I pass the police station. A young constable, thinner than one of my grandsons, holds a gun almost too large for him. Another pedestrian crossing allows perhaps fifteen seconds — more generous, I assume, opposite the Ministry of Sports. Even efficiency has its hierarchies.
Independence Square is alive with movement. Men in shorts and synthetic tops stride past, as if responding to delayed instructions from their bodies. A few women walk with composure, moving through this largely male domain. Most are no longer young; forty, fifty and beyond. Their shapes tell stories: bellies strain forward, limbs unevenly claimed by time, proportions altered by years of sitting, indulgence, neglect. Yet they walk with purpose, circling the square in quiet acknowledgment of mortality. They seek not grace, but reprieve.

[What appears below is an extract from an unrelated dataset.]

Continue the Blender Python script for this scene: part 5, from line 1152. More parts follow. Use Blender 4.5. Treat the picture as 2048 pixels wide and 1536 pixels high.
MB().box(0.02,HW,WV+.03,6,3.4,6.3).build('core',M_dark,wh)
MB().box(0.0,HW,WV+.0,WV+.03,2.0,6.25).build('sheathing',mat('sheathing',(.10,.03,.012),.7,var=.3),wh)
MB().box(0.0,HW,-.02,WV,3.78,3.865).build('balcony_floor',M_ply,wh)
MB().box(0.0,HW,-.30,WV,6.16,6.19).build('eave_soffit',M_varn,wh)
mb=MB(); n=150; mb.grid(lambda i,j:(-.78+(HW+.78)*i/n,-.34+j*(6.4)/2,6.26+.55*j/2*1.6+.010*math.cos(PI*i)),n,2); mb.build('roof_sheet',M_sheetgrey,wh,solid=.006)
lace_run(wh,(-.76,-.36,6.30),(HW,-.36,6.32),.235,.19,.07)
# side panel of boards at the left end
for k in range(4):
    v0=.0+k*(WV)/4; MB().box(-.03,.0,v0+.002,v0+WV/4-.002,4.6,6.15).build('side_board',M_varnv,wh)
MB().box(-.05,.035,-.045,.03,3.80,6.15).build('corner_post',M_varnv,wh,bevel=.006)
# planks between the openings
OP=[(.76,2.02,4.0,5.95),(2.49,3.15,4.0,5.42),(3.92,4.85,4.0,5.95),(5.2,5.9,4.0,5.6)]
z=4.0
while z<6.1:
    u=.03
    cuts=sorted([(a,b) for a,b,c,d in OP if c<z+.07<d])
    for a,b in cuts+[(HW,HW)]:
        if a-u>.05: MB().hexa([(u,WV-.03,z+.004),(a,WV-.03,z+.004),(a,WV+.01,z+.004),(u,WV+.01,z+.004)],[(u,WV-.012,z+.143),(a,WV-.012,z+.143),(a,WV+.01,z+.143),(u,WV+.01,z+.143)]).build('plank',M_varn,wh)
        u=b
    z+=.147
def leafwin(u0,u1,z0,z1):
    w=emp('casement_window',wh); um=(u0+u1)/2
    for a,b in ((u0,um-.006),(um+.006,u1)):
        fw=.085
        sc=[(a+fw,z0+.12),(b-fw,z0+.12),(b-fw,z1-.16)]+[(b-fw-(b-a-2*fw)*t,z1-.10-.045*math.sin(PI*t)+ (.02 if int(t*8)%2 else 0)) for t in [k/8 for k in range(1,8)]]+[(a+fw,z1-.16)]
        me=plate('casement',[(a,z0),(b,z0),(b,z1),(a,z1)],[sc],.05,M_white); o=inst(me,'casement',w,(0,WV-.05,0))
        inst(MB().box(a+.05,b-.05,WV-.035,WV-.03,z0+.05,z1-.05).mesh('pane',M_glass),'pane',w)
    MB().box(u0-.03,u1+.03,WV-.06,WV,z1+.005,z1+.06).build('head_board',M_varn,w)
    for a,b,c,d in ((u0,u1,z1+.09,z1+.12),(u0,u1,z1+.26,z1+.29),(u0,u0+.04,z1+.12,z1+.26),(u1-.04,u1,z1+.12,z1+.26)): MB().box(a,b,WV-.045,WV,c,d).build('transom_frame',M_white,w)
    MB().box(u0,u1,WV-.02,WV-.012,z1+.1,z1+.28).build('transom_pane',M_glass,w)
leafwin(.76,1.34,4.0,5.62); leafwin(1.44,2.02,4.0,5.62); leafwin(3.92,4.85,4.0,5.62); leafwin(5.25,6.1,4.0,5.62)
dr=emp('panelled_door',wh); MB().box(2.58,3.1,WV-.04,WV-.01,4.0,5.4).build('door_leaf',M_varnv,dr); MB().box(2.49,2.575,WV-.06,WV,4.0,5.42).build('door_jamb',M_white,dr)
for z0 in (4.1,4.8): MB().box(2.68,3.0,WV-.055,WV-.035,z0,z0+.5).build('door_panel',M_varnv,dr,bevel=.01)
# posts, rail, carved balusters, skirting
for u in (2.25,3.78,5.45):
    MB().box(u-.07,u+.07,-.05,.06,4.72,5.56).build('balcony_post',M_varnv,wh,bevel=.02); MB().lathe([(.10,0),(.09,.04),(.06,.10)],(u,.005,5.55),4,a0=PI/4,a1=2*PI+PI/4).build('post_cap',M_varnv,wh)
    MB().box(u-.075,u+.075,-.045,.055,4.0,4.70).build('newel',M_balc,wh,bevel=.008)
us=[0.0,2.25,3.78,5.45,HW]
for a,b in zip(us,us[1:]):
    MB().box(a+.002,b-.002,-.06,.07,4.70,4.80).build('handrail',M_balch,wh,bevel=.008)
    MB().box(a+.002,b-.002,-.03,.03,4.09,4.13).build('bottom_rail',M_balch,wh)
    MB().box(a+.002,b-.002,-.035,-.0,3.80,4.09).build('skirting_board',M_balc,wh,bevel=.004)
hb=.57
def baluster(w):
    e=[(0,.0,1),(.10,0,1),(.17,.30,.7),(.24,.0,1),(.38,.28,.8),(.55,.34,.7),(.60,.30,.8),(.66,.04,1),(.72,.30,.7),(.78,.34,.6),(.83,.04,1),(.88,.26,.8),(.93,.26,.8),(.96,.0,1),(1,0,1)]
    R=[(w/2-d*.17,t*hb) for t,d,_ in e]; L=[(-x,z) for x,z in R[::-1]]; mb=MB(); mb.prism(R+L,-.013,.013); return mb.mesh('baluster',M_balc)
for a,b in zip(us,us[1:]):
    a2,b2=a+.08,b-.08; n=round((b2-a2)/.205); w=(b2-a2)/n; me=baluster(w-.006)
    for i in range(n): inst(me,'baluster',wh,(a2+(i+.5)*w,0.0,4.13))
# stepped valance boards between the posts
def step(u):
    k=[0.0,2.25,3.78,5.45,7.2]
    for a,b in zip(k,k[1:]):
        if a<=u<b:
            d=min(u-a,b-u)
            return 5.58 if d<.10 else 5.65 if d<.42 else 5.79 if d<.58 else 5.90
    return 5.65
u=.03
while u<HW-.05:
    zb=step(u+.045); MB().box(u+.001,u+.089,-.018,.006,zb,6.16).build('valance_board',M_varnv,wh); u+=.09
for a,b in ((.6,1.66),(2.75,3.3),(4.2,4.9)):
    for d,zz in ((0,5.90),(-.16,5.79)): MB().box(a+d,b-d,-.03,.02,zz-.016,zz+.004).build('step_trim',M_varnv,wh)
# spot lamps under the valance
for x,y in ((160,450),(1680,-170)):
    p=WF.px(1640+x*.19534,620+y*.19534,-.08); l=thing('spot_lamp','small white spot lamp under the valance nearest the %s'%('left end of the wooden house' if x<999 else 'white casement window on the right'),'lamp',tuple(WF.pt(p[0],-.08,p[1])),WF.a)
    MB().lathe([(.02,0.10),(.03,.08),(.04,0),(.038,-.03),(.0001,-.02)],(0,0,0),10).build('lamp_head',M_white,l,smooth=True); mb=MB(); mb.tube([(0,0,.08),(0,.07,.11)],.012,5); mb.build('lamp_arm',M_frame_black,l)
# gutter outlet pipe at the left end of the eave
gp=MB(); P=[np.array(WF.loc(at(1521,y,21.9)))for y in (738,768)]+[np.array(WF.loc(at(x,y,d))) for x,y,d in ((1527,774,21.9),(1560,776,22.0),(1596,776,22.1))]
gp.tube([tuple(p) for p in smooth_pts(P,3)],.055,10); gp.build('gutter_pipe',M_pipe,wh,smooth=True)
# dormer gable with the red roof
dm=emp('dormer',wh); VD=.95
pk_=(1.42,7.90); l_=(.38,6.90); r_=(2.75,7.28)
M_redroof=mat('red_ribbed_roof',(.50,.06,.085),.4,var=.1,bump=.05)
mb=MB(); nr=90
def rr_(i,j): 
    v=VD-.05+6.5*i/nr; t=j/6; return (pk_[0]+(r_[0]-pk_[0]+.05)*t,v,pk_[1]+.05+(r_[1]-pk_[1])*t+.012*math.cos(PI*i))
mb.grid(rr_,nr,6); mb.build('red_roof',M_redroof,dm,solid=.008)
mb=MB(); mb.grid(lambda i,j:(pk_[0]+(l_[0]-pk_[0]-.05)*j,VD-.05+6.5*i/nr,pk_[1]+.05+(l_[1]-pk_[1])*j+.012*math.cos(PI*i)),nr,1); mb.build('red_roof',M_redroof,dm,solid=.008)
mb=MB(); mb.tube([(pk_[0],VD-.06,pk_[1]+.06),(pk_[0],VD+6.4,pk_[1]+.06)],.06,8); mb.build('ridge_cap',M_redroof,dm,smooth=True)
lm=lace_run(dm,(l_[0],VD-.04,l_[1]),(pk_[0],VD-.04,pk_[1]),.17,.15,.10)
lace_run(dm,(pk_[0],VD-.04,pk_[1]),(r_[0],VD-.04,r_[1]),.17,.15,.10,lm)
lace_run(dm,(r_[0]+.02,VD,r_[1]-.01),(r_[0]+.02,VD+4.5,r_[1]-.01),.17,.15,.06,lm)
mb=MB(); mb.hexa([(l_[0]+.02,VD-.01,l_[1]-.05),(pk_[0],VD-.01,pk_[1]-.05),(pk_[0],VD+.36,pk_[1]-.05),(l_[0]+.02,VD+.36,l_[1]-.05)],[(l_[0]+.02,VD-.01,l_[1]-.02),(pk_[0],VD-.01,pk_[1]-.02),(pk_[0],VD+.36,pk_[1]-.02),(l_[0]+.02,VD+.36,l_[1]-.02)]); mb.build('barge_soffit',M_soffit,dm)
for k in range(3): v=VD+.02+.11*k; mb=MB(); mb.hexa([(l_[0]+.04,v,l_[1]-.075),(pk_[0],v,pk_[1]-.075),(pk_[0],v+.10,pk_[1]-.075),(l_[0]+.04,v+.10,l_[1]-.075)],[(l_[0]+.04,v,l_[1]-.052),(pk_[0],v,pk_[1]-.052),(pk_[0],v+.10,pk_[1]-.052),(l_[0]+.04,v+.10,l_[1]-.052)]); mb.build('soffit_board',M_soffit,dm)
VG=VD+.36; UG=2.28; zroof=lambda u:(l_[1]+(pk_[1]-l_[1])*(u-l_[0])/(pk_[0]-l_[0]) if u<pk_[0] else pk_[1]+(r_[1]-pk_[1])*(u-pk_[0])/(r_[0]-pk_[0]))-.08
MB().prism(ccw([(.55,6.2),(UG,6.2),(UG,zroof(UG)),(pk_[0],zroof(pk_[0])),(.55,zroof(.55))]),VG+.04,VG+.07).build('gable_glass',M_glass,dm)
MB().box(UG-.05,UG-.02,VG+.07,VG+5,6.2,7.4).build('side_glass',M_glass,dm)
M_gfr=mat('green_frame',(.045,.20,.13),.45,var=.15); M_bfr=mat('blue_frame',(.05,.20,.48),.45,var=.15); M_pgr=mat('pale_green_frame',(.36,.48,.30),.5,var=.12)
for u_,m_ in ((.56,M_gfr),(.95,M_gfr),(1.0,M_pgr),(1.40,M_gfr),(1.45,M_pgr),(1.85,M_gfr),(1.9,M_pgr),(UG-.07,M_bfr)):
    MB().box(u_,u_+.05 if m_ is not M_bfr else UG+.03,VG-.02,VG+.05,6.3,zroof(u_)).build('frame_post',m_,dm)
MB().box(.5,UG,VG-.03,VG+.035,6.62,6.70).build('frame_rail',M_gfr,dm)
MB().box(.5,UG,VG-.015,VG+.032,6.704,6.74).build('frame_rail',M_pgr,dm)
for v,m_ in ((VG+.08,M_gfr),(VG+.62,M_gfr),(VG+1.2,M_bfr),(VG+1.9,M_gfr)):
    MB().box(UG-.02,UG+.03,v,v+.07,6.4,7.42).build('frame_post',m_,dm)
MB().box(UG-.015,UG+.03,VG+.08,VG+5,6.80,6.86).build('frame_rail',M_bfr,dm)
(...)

I keep to the left on footpaths, as my grandmother taught me. Here, local walkers coming in the opposite direction keep right, and our paths collide in small, unspoken negotiations. Arms swing freely; each person seems enclosed in their own momentum. Sri Lankans often speak of community, of a collective spirit, but here it feels quieter, less flattering: a world experienced from the centre outward, others noticed only when they obstruct the way.
Before the 2024 government change, I sometimes saw ministers and their entourages walking as if they owned the land. Politically aware since my youth of Sri Lanka’s injustices, I ignore them. They know I am not from here. I wear my AirPods and listen to a Joe Rogan podcast instead.